WHAT YOU WILL DO:
Output the data exactly, with every line intact.

DATASET EXCERPT:
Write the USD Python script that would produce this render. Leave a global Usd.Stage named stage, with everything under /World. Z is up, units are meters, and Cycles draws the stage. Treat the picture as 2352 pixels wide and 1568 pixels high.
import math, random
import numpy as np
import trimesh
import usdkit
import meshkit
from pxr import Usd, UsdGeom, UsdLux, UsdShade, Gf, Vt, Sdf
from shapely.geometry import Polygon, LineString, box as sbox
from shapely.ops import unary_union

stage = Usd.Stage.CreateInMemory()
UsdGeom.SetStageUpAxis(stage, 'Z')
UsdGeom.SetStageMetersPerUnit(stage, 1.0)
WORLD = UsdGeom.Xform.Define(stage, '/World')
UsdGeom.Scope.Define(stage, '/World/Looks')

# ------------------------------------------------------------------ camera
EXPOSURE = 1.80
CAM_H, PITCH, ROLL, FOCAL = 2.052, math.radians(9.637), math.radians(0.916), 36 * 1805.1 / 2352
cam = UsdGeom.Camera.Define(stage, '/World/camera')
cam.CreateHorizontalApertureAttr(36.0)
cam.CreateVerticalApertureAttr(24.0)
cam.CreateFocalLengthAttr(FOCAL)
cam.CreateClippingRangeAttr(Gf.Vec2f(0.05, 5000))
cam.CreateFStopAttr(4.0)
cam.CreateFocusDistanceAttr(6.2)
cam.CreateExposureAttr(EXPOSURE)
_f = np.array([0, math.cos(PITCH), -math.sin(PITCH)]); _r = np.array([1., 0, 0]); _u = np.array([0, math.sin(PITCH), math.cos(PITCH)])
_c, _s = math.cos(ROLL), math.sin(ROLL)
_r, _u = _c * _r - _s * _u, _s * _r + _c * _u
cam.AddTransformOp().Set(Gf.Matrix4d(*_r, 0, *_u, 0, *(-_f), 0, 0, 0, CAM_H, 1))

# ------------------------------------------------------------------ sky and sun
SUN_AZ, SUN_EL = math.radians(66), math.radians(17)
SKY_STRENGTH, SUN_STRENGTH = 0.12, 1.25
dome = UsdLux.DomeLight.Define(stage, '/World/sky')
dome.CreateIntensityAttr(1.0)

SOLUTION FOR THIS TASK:
Write the USD Python script that would produce this render. Leave a global Usd.Stage named stage, with everything under /World. Z is up, units are meters, and Cycles draws the stage. Treat the picture as 2352 pixels wide and 1568 pixels high.
import math, random
import numpy as np
import trimesh
import usdkit
import meshkit
from pxr import Usd, UsdGeom, UsdLux, UsdShade, Gf, Vt, Sdf
from shapely.geometry import Polygon, LineString, box as sbox
from shapely.ops import unary_union

stage = Usd.Stage.CreateInMemory()
UsdGeom.SetStageUpAxis(stage, 'Z')
UsdGeom.SetStageMetersPerUnit(stage, 1.0)
WORLD = UsdGeom.Xform.Define(stage, '/World')
UsdGeom.Scope.Define(stage, '/World/Looks')

# ------------------------------------------------------------------ camera
EXPOSURE = 1.80
CAM_H, PITCH, ROLL, FOCAL = 2.052, math.radians(9.637), math.radians(0.916), 36 * 1805.1 / 2352
cam = UsdGeom.Camera.Define(stage, '/World/camera')
cam.CreateHorizontalApertureAttr(36.0)
cam.CreateVerticalApertureAttr(24.0)
cam.CreateFocalLengthAttr(FOCAL)
cam.CreateClippingRangeAttr(Gf.Vec2f(0.05, 5000))
cam.CreateFStopAttr(4.0)
cam.CreateFocusDistanceAttr(6.2)
cam.CreateExposureAttr(EXPOSURE)
_f = np.array([0, math.cos(PITCH), -math.sin(PITCH)]); _r = np.array([1., 0, 0]); _u = np.array([0, math.sin(PITCH), math.cos(PITCH)])
_c, _s = math.cos(ROLL), math.sin(ROLL)
_r, _u = _c * _r - _s * _u, _s * _r + _c * _u
cam.AddTransformOp().Set(Gf.Matrix4d(*_r, 0, *_u, 0, *(-_f), 0, 0, 0, CAM_H, 1))

# ------------------------------------------------------------------ sky and sun
SUN_AZ, SUN_EL = math.radians(66), math.radians(17)
SKY_STRENGTH, SUN_STRENGTH = 0.12, 1.25
dome = UsdLux.DomeLight.Define(stage, '/World/sky')
dome.CreateIntensityAttr(1.0)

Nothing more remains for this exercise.